Sunday, August 20, 2006

Sheffield Conversion

The End of The Fabled Insider Deal [NYTimes] 9/04/05

THE residents at the Sheffield, a 50-story apartment building near Central Park, believed their King Midas moment had finally arrived. Their building had just been sold for $418 million, and the new owners wanted to convert the rental building into a luxury condominium. They had heard the El Dorado tales of how renters sometimes got amazing deals when their buildings converted. Some insiders had bought their apartments at two-thirds or half the market price. And many tenants of the 845-unit Sheffield thought they were about to join those lucky few. But they soon learned a bitter new reality of Manhattan real estate: the insider deal is all but dead.

The building's new owner, Swig Equities, released a preliminary offering plan in July that spelled out the price of every unit. The average asking price would be $1,358 a square foot. That's $301 higher than the average price across Manhattan, according to data from the Corcoran Group. In the Sheffield, at 57th Street and Eighth Avenue, asking prices hinged on views and altitude. A one-bedroom on the 30th floor was listed at $877,100, according to the preliminary offering plan. A 550-square-foot studio on the 49th floor cost $1.3 million. A one-bedroom on the top floor now occupied by a rent-stabilized tenant was $1.9 million. "They were pretty much off the charts," said David Cohen, a 14-year resident. But it may be the tenants, not the prices, who are out of step with the Manhattan market.

In the heyday of rent regulation, stabilized tenants could use their low rents and lifetime occupancy rights to pressure landlords into offering discounted insider prices. Otherwise, tenants could simply refuse to go along with the conversion, sitting in an apartment that would fetch hundreds of thousands of dollars. But many buildings now converting, like the Sheffield, are dominated by market-rent tenants who enjoy none of those rights or leverage. And with the price of land and existing buildings continuing to climb, developers said they could not afford to offer those tenants 25 to 50 percent discounts off the market price. "In our buildings, if an insider wants to buy, we don't offer any discount," said the developer Izak Senbahar, who is president of the Alexico Management Group. "If they leave, they leave. The market is the market, and we feel the market is strong."

"Tenants in buildings that are predominantly rent-stabilized have far more say and power than in buildings like the Sheffield, where only 95 of 845 units are stabilized. Stabilized tenants have the right to remain in a building indefinitely and can prevent a landlord from realizing profits on their units. They can sometimes even act as a bloc to prevent a developer from selling the 15 percent of units necessary to get final approval for a conversion. But the tenants remaining in the 750 market-rate units at the Sheffield have little power to broker a deal. Their leases do not have to be renewed, and the landlords have no special incentive to try to woo them to buy. Greg S. Kirschenbaum, the director of residential operations for Swig Equities, said that offering insider prices was unnecessary in a building so dominated by free-market units, and would artificially depress the asking prices when they hit the open market. "If there was an insider price, I'd be competing against myself," he said. "

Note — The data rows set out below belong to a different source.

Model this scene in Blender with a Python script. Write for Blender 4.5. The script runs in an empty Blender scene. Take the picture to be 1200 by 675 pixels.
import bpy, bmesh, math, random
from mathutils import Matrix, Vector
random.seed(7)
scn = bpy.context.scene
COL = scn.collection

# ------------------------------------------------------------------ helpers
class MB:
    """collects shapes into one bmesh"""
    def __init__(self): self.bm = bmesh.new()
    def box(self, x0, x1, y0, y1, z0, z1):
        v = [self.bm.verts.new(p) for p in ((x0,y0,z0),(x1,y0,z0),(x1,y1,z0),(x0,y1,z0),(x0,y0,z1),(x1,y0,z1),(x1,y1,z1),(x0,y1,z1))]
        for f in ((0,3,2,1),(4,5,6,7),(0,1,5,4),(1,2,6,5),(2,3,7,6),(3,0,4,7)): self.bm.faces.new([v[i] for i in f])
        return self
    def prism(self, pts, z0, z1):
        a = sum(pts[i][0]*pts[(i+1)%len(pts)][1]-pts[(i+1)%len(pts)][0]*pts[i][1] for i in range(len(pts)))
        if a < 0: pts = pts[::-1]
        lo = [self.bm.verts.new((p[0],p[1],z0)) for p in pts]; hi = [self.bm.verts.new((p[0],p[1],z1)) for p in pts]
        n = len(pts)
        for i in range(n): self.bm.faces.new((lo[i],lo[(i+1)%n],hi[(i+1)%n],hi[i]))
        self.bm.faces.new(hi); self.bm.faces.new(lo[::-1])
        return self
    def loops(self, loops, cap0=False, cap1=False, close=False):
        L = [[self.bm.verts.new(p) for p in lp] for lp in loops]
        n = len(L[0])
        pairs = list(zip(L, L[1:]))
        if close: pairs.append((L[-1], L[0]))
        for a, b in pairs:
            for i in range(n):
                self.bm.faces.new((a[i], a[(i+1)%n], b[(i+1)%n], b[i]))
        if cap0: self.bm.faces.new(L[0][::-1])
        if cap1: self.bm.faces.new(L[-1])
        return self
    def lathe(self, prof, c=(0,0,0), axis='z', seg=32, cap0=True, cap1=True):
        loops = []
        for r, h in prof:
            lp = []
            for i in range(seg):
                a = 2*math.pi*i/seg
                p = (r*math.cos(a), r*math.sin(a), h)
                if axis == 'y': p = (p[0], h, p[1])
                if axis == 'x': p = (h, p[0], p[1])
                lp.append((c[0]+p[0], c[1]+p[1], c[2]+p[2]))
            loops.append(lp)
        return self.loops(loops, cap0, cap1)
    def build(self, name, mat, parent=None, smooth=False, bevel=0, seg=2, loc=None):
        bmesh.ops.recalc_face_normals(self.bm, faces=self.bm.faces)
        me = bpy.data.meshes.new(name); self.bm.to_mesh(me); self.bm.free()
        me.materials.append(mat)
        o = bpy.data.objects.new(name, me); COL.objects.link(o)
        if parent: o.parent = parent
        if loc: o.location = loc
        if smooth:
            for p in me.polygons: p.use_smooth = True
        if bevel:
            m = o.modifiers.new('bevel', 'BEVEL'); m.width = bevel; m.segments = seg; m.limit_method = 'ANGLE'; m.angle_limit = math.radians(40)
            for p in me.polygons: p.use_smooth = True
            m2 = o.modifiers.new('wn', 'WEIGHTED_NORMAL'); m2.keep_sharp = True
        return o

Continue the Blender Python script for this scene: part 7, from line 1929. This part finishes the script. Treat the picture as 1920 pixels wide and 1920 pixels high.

"At the current offering prices, Swig's $418 million purchase of the Sheffield would bring in $848 million after all the apartments and commercial units are sold. Kent Swig, the principal of the company, said the location would be a prime asset. "We have dramatic views of Central Park," Mr. Swig said. "We're situated right at the foot of Columbus Circle." Mr. Kirschenbaum said the company expects the attorney general's office to approve the Sheffield's preliminary offering plan within nine months. Mr. Swig would not discuss his plans to renovate or market the building, saying the company needed six months before announcing its vision for the building. But already, the conversion process has sown animosity throughout the building. Tenants say that Swig is not renewing leases and has neglected maintenance issues in the building. "A lot of people are discouraged and are just moving out in droves," said Nancy Rovelli, the president of the tenants' association. "We were all excited. We thought we'd be able to buy our homes. We had no idea."